CFD simulation tests were carried out to study the asymmetric flow phenomenon caused by the combination effect of tunnel slope and longitudinal fire location in a naturally ventilated tunnel. The result shows that the tunnel slope and the longitudinal fire location can both create the induced longitudinal flow solely. The longitudinal flow within tunnel induced by the stack effect caused by the tunnel slope is normally unidirectional, flowing uphill and the speed increases gradually with the tunnel slope.
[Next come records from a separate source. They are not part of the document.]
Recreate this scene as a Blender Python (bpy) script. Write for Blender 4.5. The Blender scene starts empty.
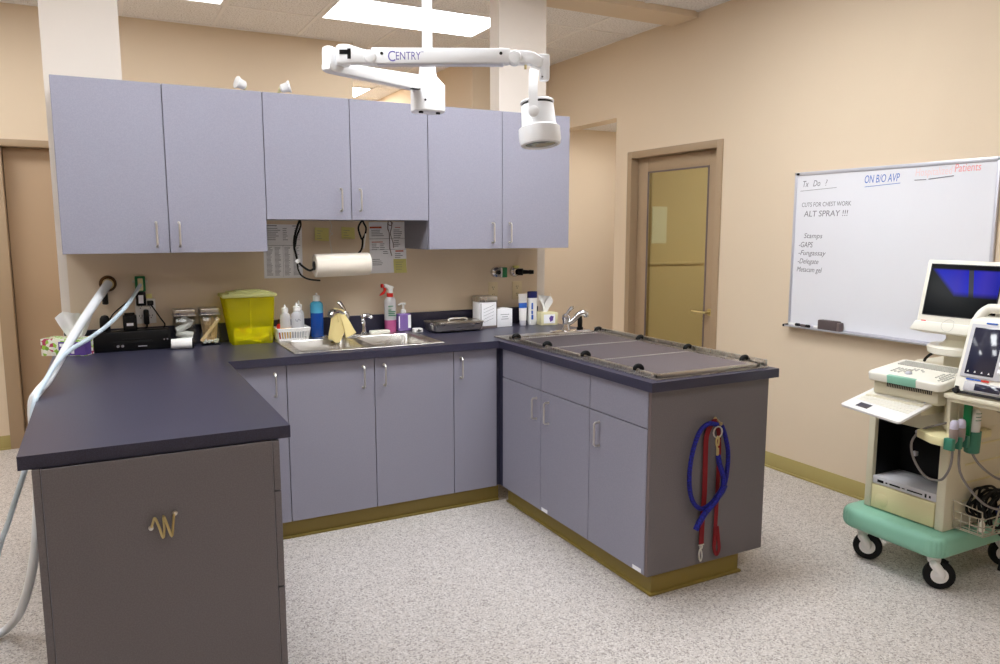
import bpy, bmesh, math, random
from mathutils import Vector, Matrix
random.seed(7)
SC = bpy.context.scene
COL = SC.collection
PI = math.pi
V = Vector

# ------------------------------------------------------------------ materials
def lin(c):
    out = []
    for v in c[:3]:
        v /= 255.0
        out.append(v / 12.92 if v <= 0.04045 else ((v + 0.055) / 1.055) ** 2.4)
    return (out[0], out[1], out[2], 1.0)

def mat(name, rgb, rough=0.5, metal=0.0, spec=0.5, coat=0.0, emit=None, estr=0.0,
        speck=None, bump=None, trans=0.0, ior=1.45, sss=0.0, brush=None):
    """speck=(scale, rgb2, low, high) fine second colour; bump=(scale, strength); brush=(sx,sy,sz) streaked roughness"""
    m = bpy.data.materials.new(name)
    m.use_nodes = True
    nt = m.node_tree
    b = nt.nodes['Principled BSDF']
    b.inputs['Base Color'].default_value = lin(rgb)
    b.inputs['Roughness'].default_value = rough
    b.inputs['Metallic'].default_value = metal
    b.inputs['Specular IOR Level'].default_value = spec
    b.inputs['Coat Weight'].default_value = coat
    b.inputs['Transmission Weight'].default_value = trans
    b.inputs['IOR'].default_value = ior
    if sss:
        b.inputs['Subsurface Weight'].default_value = sss
        b.inputs['Subsurface Radius'].default_value = (0.02, 0.02, 0.02)
    if emit:
        b.inputs['Emission Color'].default_value = lin(emit)
        b.inputs['Emission Strength'].default_value = estr
    tc = None
    def coords():
        nonlocal tc
        if tc is None:
            tc = nt.nodes.new('ShaderNodeTexCoord')
        return tc.outputs['Object']
    if speck:
        sc, rgb2, lo, hi = speck
        n = nt.nodes.new('ShaderNodeTexNoise')
        n.inputs['Scale'].default_value = sc
        n.inputs['Detail'].default_value = 3
        nt.links.new(coords(), n.inputs['Vector'])
        r = nt.nodes.new('ShaderNodeValToRGB')
        r.color_ramp.elements[0].position = lo
        r.color_ramp.elements[1].position = hi
        r.color_ramp.elements[0].color = lin(rgb2)
        r.color_ramp.elements[1].color = lin(rgb)
        nt.links.new(n.outputs['Fac'], r.inputs['Fac'])
        nt.links.new(r.outputs['Color'], b.inputs['Base Color'])
    if bump:
        n = nt.nodes.new('ShaderNodeTexNoise')
        n.inputs['Scale'].default_value = bump[0]
        n.inputs['Detail'].default_value = 4
        nt.links.new(coords(), n.inputs['Vector'])
        bp = nt.nodes.new('ShaderNodeBump')
        bp.inputs['Strength'].default_value = bump[1]
        bp.inputs['Distance'].default_value = 0.002
        nt.links.new(n.outputs['Fac'], bp.inputs['Height'])
        nt.links.new(bp.outputs['Normal'], b.inputs['Normal'])
    if brush:
        mp = nt.nodes.new('ShaderNodeMapping')
        mp.inputs['Scale'].default_value = brush
        nt.links.new(coords(), mp.inputs['Vector'])
        n = nt.nodes.new('ShaderNodeTexNoise')
        n.inputs['Scale'].default_value = 6
        nt.links.new(mp.outputs['Vector'], n.inputs['Vector'])
        mr = nt.nodes.new('ShaderNodeMapRange')
        mr.inputs['To Min'].default_value = max(0.05, rough - 0.1)
        mr.inputs['To Max'].default_value = rough + 0.12
        nt.links.new(n.outputs['Fac'], mr.inputs['Value'])
        nt.links.new(mr.outputs['Result'], b.inputs['Roughness'])
    return m

def glass_mat(name, rgb, gloss=0.08, rough=0.03, body=0.0, body_rgb=None):
    """clear or tinted sheet: transparent + reflection, plus a share of milky body"""
    m = bpy.data.materials.new(name)
    m.use_nodes = True
    nt = m.node_tree
    out = nt.nodes['Material Output']
    nt.nodes.remove(nt.nodes['Principled BSDF'])
    t = nt.nodes.new('ShaderNodeBsdfTransparent')
    t.inputs['Color'].default_value = lin(rgb)
    g = nt.nodes.new('ShaderNodeBsdfGlossy')
    g.inputs['Roughness'].default_value = rough
    mx = nt.nodes.new('ShaderNodeMixShader')
    mx.inputs['Fac'].default_value = gloss
    last = t
    if body:
        d = nt.nodes.new('ShaderNodeBsdfDiffuse')
        d.inputs['Color'].default_value = lin(body_rgb or rgb)
        tl = nt.nodes.new('ShaderNodeBsdfTranslucent')
        tl.inputs['Color'].default_value = lin(body_rgb or rgb)
        a = nt.nodes.new('ShaderNodeMixShader')
        a.inputs['Fac'].default_value = 0.25
        nt.links.new(d.outputs[0], a.inputs[1])
        nt.links.new(tl.outputs[0], a.inputs[2])
        c = nt.nodes.new('ShaderNodeMixShader')
        c.inputs['Fac'].default_value = body
        nt.links.new(t.outputs[0], c.inputs[1])
        nt.links.new(a.outputs[0], c.inputs[2])
        last = c
    nt.links.new(last.outputs[0], mx.inputs[1])
    nt.links.new(g.outputs[0], mx.inputs[2])
    nt.links.new(mx.outputs[0], out.inputs['Surface'])
    return m

def floor_mat():
    m = mat('floor_vinyl', (196, 186, 178), 0.38, spec=0.4)
    nt = m.node_tree
    b = nt.nodes['Principled BSDF']
    tc = nt.nodes.new('ShaderNodeTexCoord')
    def vor(scale):
        v = nt.nodes.new('ShaderNodeTexVoronoi')
        v.inputs['Scale'].default_value = scale
        nt.links.new(tc.outputs['Object'], v.inputs['Vector'])
        s = nt.nodes.new('ShaderNodeSeparateColor')
        nt.links.new(v.outputs['Color'], s.inputs['Color'])
        return s
    s1 = vor(210); s2 = vor(130)
    r = nt.nodes.new('ShaderNodeValToRGB')
    r.color_ramp.interpolation = 'CONSTANT'
    cols = [(0.0, (150, 142, 138)), (0.12, (192, 184, 179)), (0.42, (206, 199, 194)), (0.74, (220, 214, 210)), (0.92, (196, 186, 178))]
    e = r.color_ramp.elements
    e[0].position, e[0].color = cols[0][0], lin(cols[0][1])
    e[1].position, e[1].color = cols[1][0], lin(cols[1][1])
    for p, c in cols[2:]:
        k = e.new(p); k.color = lin(c)
    nt.links.new(s1.outputs[0], r.inputs['Fac'])
    gt = nt.nodes.new('ShaderNodeMath'); gt.operation = 'GREATER_THAN'; gt.inputs[1].default_value = 0.92
    nt.links.new(s2.outputs[1], gt.inputs[0])
    mu = nt.nodes.new('ShaderNodeMath'); mu.operation = 'MULTIPLY'; mu.inputs[1].default_value = 0.6
    nt.links.new(gt.outputs[0], mu.inputs[0])
    mx = nt.nodes.new('ShaderNodeMix'); mx.data_type = 'RGBA'
    nt.links.new(mu.outputs[0], mx.inputs[0])
    nt.links.new(r.outputs['Color'], mx.inputs[6])
    mx.inputs[7].default_value = lin((138, 128, 124))
    nt.links.new(mx.outputs[2], b.inputs['Base Color'])
    return m

def ceiling_mat():
    m = mat('ceiling_tile', (226, 214, 206), 0.95, spec=0.1)
    nt = m.node_tree
    b = nt.nodes['Principled BSDF']
    tc = nt.nodes.new('ShaderNodeTexCoord')
    n = nt.nodes.new('ShaderNodeTexNoise'); n.inputs['Scale'].default_value = 90; n.inputs['Detail'].default_value = 6
    nt.links.new(tc.outputs['Object'], n.inputs['Vector'])
    r = nt.nodes.new('ShaderNodeValToRGB')
    r.color_ramp.elements[0].position = 0.36; r.color_ramp.elements[0].color = lin((212, 207, 204))
    r.color_ramp.elements[1].position = 0.5; r.color_ramp.elements[1].color = lin((246, 243, 242))
    nt.links.new(n.outputs['Fac'], r.inputs['Fac'])
    nt.links.new(r.outputs['Color'], b.inputs['Base Color'])
    bp = nt.nodes.new('ShaderNodeBump'); bp.inputs['Strength'].default_value = 0.5; bp.inputs['Distance'].default_value = 0.003
    nt.links.new(n.outputs['Fac'], bp.inputs['Height']); nt.links.new(bp.outputs['Normal'], b.inputs['Normal'])
    return m

def screen_mat():
    """monitor screen emission: blue and violet fields with a grey bar over a dark lower half"""
    m = mat('monitor_emission', (5, 8, 10), 0.15, spec=0.12)
    nt = m.node_tree
    b = nt.nodes['Principled BSDF']
    tc = nt.nodes.new('ShaderNodeTexCoord')
    sp = nt.nodes.new('ShaderNodeSeparateXYZ')
    nt.links.new(tc.outputs['Generated'], sp.inputs[0])
    def mth(op, a, bb, clamp=False):
        n = nt.nodes.new('ShaderNodeMath'); n.operation = op; n.use_clamp = clamp
        for i, v in enumerate((a, bb)):
            if isinstance(v, (int, float)): n.inputs[i].default_value = v
            else: nt.links.new(v, n.inputs[i])
        return n.outputs[0]
    y, z = sp.outputs[1], sp.outputs[2]
    # y runs 1 (picture left) to 0 (picture right)
    bottom = mth('ADD', 0.38, mth('MULTIPLY', mth('MAXIMUM', mth('SUBTRACT', y, 0.6), 0), 1.35))
    f = mth('MULTIPLY', mth('SUBTRACT', z, bottom), 9.0, True)
    top = mth('MULTIPLY', mth('SUBTRACT', 0.93, z), 30.0, True)
    f = mth('MULTIPLY', f, top)
    slant = mth('ADD', y, mth('MULTIPLY', z, -0.12))
    bar = mth('LESS_THAN', mth('ABSOLUTE', mth('SUBTRACT', slant, 0.31), 0), 0.035)
    ramp = nt.nodes.new('ShaderNodeValToRGB')
    e = ramp.color_ramp.elements
    e[0].position = 0.0; e[0].color = lin((30, 34, 170))
    e[1].position = 1.0; e[1].color = lin((8, 20, 190))
    for p, c in [(0.2, (62, 50, 190)), (0.42, (12, 26, 206)), (0.58, (44, 34, 190)), (0.8, (8, 24, 200))]:
        k = e.new(p); k.color = lin(c)
    nt.links.new(y, ramp.inputs['Fac'])
    mx = nt.nodes.new('ShaderNodeMix'); mx.data_type = 'RGBA'
    nt.links.new(bar, mx.inputs[0]); nt.links.new(ramp.outputs['Color'], mx.inputs[6]); mx.inputs[7].default_value = lin((66, 66, 80))
    nt.links.new(mx.outputs[2], b.inputs['Emission Color'])
    nt.links.new(mth('MULTIPLY', f, 0.8), b.inputs['Emission Strength'])
    return m

def floral_mat():
    m = mat('floral_card', (220, 220, 210), 0.6)
    nt = m.node_tree
    b = nt.nodes['Principled BSDF']
    tc = nt.nodes.new('ShaderNodeTexCoord')
    v = nt.nodes.new('ShaderNodeTexVoronoi'); v.inputs['Scale'].default_value = 62
    nt.links.new(tc.outputs['Object'], v.inputs['Vector'])
    s = nt.nodes.new('ShaderNodeSeparateColor'); nt.links.new(v.outputs['Color'], s.inputs['Color'])
    r = nt.nodes.new('ShaderNodeValToRGB'); r.color_ramp.interpolation = 'CONSTANT'
    e = r.color_ramp.elements
    e[0].position = 0; e[0].color = lin((226, 228, 214)); e[1].position = 0.25; e[1].color = lin((150, 196, 70))
    for p, c in [(0.45, (238, 238, 226)), (0.6, (178, 66, 96)), (0.74, (232, 224, 210)), (0.86, (120, 160, 60))]:
        k = e.new(p); k.color = lin(c)
    nt.links.new(s.outputs[0], r.inputs['Fac']); nt.links.new(r.outputs['Color'], b.inputs['Base Color'])
    return m

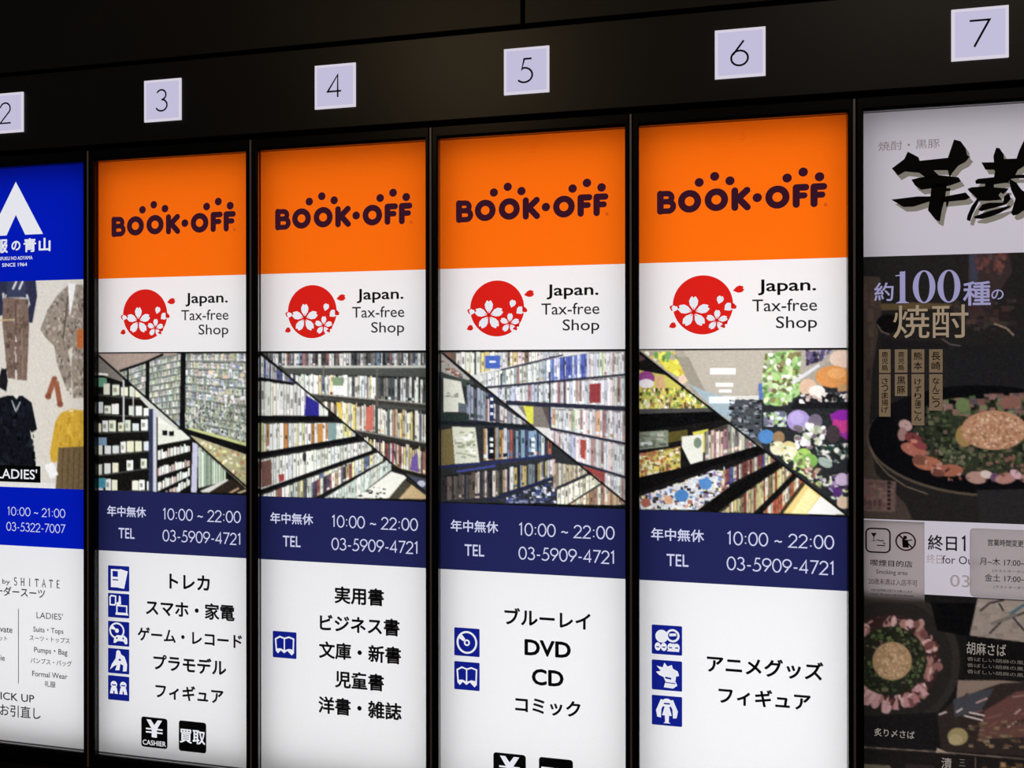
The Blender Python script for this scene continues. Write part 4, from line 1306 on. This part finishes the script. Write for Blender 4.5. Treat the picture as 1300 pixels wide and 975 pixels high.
# ------------------------------------------------------------------ dim restaurant sign (7)
r, X = lightbox(7, 'dim restaurant lightbox sign with black brush characters and dark food photos, below plate 7', 'sign')
band = film('header_band', X, Z_TOP, Z_A, M_HEADER, r, 'pale lavender band at the top')
HQ = homography([((a - 1070) * 4.43, (b - 120) * 4.43) for a, b in ((1093.8, 144.1), (1389.4, 125.1), (1389.6, 319.0), (1093.9, 327.4))],
                [(X + .0155, 1.963), (X + .3895, 1.963), (X + .3895, 1.7003), (X + .0155, 1.7003)])
BRUSH = [
    [(275, 415), (345, 362), (365, 320), (425, 352), (432, 372), (590, 355), (625, 252), (662, 262), (690, 300), (698, 338), (712, 350), (690, 378), (648, 400), (615, 440), (600, 470), (590, 425), (510, 425), (540, 455), (470, 470), (430, 440), (350, 432), (310, 455)],
    [(385, 478), (430, 466), (540, 452), (650, 465), (665, 488), (600, 512), (440, 535), (405, 510)],
    [(500, 500), (585, 500), (575, 580), (556, 650), (545, 714), (520, 702), (478, 650), (492, 570)],
    [(272, 590), (420, 572), (500, 572), (490, 600), (395, 630), (340, 632)],
    [(560, 575), (690, 550), (716, 578), (690, 592), (560, 605)],
    [(779, 381), (849, 380), (846, 346), (862, 298), (881, 301), (903, 336), (906, 362), (976, 359), (992, 311), (1019, 254), (1046, 247), (1072, 292), (1053, 368), (1110, 362), (1113, 387), (1021, 400), (983, 425), (970, 451), (1046, 448), (1110, 451), (1110, 470), (970, 470), (938, 476), (849, 464), (855, 432), (849, 422), (801, 422)],
    [(744, 483), (760, 473), (849, 464), (938, 470), (932, 495), (919, 495), (849, 505), (798, 502), (747, 501)],
    [(700, 530), (722, 521), (798, 515), (801, 495), (849, 499), (849, 521), (932, 527), (919, 546), (900, 559), (887, 550), (875, 565), (894, 591), (824, 597), (766, 597), (747, 635), (728, 674), (715, 712), (696, 705), (700, 680), (722, 629), (754, 585), (735, 565), (712, 546)],
    [(932, 553), (945, 585), (919, 616), (875, 630), (817, 644), (779, 656), (760, 648), (785, 616), (824, 607), (900, 607), (906, 572)],
    [(735, 686), (779, 670), (817, 655), (875, 641), (938, 623), (945, 629), (881, 667), (830, 686), (785, 699), (741, 696)],
    [(932, 470), (976, 495), (1002, 534), (1021, 546), (1078, 623), (1110, 661), (1059, 648), (1021, 648), (983, 674), (957, 680), (945, 667), (957, 629), (970, 585), (945, 534)],
]
i = Ink(OY)
for st in BRUSH:
    i.poly([tuple(v) for v in hmap(HQ, [(a + 20, b + 26) for a, b in st])], 1, 0)  # drop shadow of the print, an offset olive copy of the strokes
for st in BRUSH:
    i.poly([tuple(v) for v in hmap(HQ, st)], 0, 1)
i.done('brush_lettering', [M_BRUSH, M_OLIVE], band, 'black brush characters with an olive printed drop shadow')
i = Ink(OY)
text(i, '焼酎・黒豚', X + .0438, X + .1458, 1.9015, .0165, 0, 0, fit=True)
i.done('lettering', sheet_mat('faded_brown_film', (.46, .39, .35, 1)), band, 'small faded brown characters')

G7 = .40
a = Picture(236, 282, [(1085.4, 326.2), (1395.1, 317.4), (1395.4, 669.5), (1085.7, 658.1)], (31, 28, 25), 11)
a.poly([(1085, 350), (1118, 352), (1120, 395), (1108, 470), (1104, 545), (1112, 600), (1150, 640), (1160, 662), (1085, 662)], (64, 51, 40))
a.specks([(1090, 360), (1116, 360), (1106, 470), (1104, 545), (1112, 600), (1140, 640), (1088, 650)], [(76, 60, 45), (56, 44, 35), (70, 54, 40)], 90, 8, 14, 5)
a.poly([(1230, 322), (1280, 320), (1285, 345), (1262, 380), (1250, 420), (1228, 400)], (54, 38, 36))
a.poly([(1230, 323), (1241, 323), (1242, 365), (1232, 365)], (52, 54, 68))
a.specks([(1236, 322), (1279, 321), (1272, 350), (1240, 345)], [(110, 56, 42), (84, 44, 38), (70, 50, 50)], 60, 6, 5, 6)
a.specks([(1200, 380), (1290, 380), (1290, 420), (1230, 420)], [(64, 40, 36), (44, 34, 32), (52, 48, 36)], 40, 10, 6, 5)
a.poly([(1118, 386), (1160, 384), (1210, 386), (1205, 392), (1120, 394)], (86, 68, 34))
a.ell(1128, 411, 15, 12, (12, 10, 10))
a.line([(1114, 412), (1120, 421), (1130, 425)], 1.3, (130, 112, 90))
a.line([(1196, 430), (1206, 437), (1225, 440), (1262, 440)], 1.2, (112, 100, 92))
a.line([(1262, 411), (1278, 417), (1287, 426)], 2.0, (150, 122, 92))
a.poly([(1120, 430), (1200, 436), (1205, 442), (1120, 444)], (26, 23, 22))
a.poly([(1200, 440), (1300, 436), (1395, 436), (1395, 510), (1205, 512)], (27, 27, 26))
# bowl and food
a.ell(1252, 560, 151, 70, (84, 70, 50), .04, 60)
a.ell(1253, 558, 150, 69, (9, 9, 11), .04, 60)
a.poly([(1104, 552), (1112, 530), (1132, 512), (1156, 505), (1160, 545)], (9, 9, 11))
a.poly([(1130, 514), (1156, 503), (1158, 540), (1140, 545)], (14, 13, 16))
a.ell(1268, 558, 112, 50, (40, 46, 28), .02, 40)
a.specks([(1165, 520), (1200, 506), (1300, 500), (1390, 515), (1390, 600), (1250, 600), (1175, 575)], [(58, 74, 34), (40, 58, 28), (28, 34, 20), (84, 92, 52), (24, 26, 18), (96, 78, 56)], 620, 6, 5, 8)
a.specks([(1195, 508), (1250, 500), (1330, 498), (1390, 505), (1385, 525), (1200, 528)], [(120, 86, 74), (92, 108, 58), (74, 96, 44), (140, 92, 72), (86, 72, 70)], 120, 9, 7, 10)
a.ell(1222, 514, 9, 9, (92, 116, 56))
a.ell(1283, 510, 14, 8, (132, 82, 62))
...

While the longitudinal flow induced by the thermal pressure difference caused by the uneven distribution of upstream and downstream smoke transportation can be bidirectional, which depends on the longitudinal fire location (also known as the downstream and upstream tunnel length difference, Delta L = L-down - L-up). Therefore, the induced longitudinal flow under the combination effect of tunnel slope and longitudinal fire location is very complex. For tunnels going uphill from left (upstream) to the right (downstream) portals, the two effects are positively added when the fire is located at the upstream tunnel (Delta L > 0), while the two effects are counteracted when the fire is located at the downstream (Delta L < 0). To quantify the strength of asymmetric flow caused by the two effects, an empirical equation of mass flow rate of induced longitudinal flow is proposed. Meanwhile, a model to predict the smoke back-layering length under the two effects is also proposed and validated by former experimental data. A prediction model on the upper critical fire position where the two effects are completely canceled out is proposed. Another critical position (the lower critical fire position) where the smoke flow can achieve unidirectional transportation in an inclined tunnel under natural ventilation conditions is deduced as well.